Makarna ve patates ile besleniyoruz

Türkiye’yi etkisi altına alan ekonomik kriz elbette göçmenleri de fazlasıyla etkilemiş durumda. Makarna ve patatesi ile beslendiklerini söylüyorlar.  Ev sahiplerinin kiraya yapmak istedikleri artış da onlar için başka bir problem. Ev sahiplerinin istedikleri kirayı mecburen ödediklerini çünkü o evden çıkmaları durumda başka bir semte de gitme olanakları olmadığı için barınma sorunuyla karşı karşıya kalacaklarını kaydediyorlar.

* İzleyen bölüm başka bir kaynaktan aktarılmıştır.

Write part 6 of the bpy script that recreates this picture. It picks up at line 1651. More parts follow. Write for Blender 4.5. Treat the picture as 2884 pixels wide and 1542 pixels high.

Savaş biter bitmez ülkeme dönmek istiyorum

Bundan sonrası için ne düşünüyorsunuz sorumuzu ise iki kere göçmenlik hayatı yaşayan hekim ağlayarak “Göçmenlik hayatı yaşadığım için biliyorum. Her zaman Allah kimseyi göçmen durumuna düşürmesin diye dua ediyorum. Ne Avrupalısını ne Amerikalısını. Göçmen olarak yaşamak zor. Kendi ülkemdeki gibi yaşayamıyorum. Kendi hakkımı savunamıyorum. Dua ediyorum, Allah bizim ülkemize barış getirsin diye. Savaş biter bitmez ülkeme dönmek istiyorum. Doktor olamasam bile hayatımı orada yaşamak isterim. Her devlet elbette kendi kuralına göre göçmenlere destek sağlıyorlar. Ama şartlar çok zor. Ülkemi bir daha görüp görmeyeceğimi bilmiyorum. Ama üçüncü, dördüncü ülke ya da Avrupa’ya gitmek istemiyorum. Çok yoruldum. Benim hayatım bitti. Savaşta ailemden 8 kişiyi şehit verdim. Evet burada bizim için ölüm riski yok ama burada da çok başka türlü zorluklar yaşıyoruz. Türkiye’de göçmen sayısı çok arttı, buna da hak veriyorum. Türklerin elbette kendi hakkı var buna da hak veriyorum. Biz sadece kendi halimize üzgünüz. Bu nasıl bir imtihan?” sözleri ile dile getiriyor.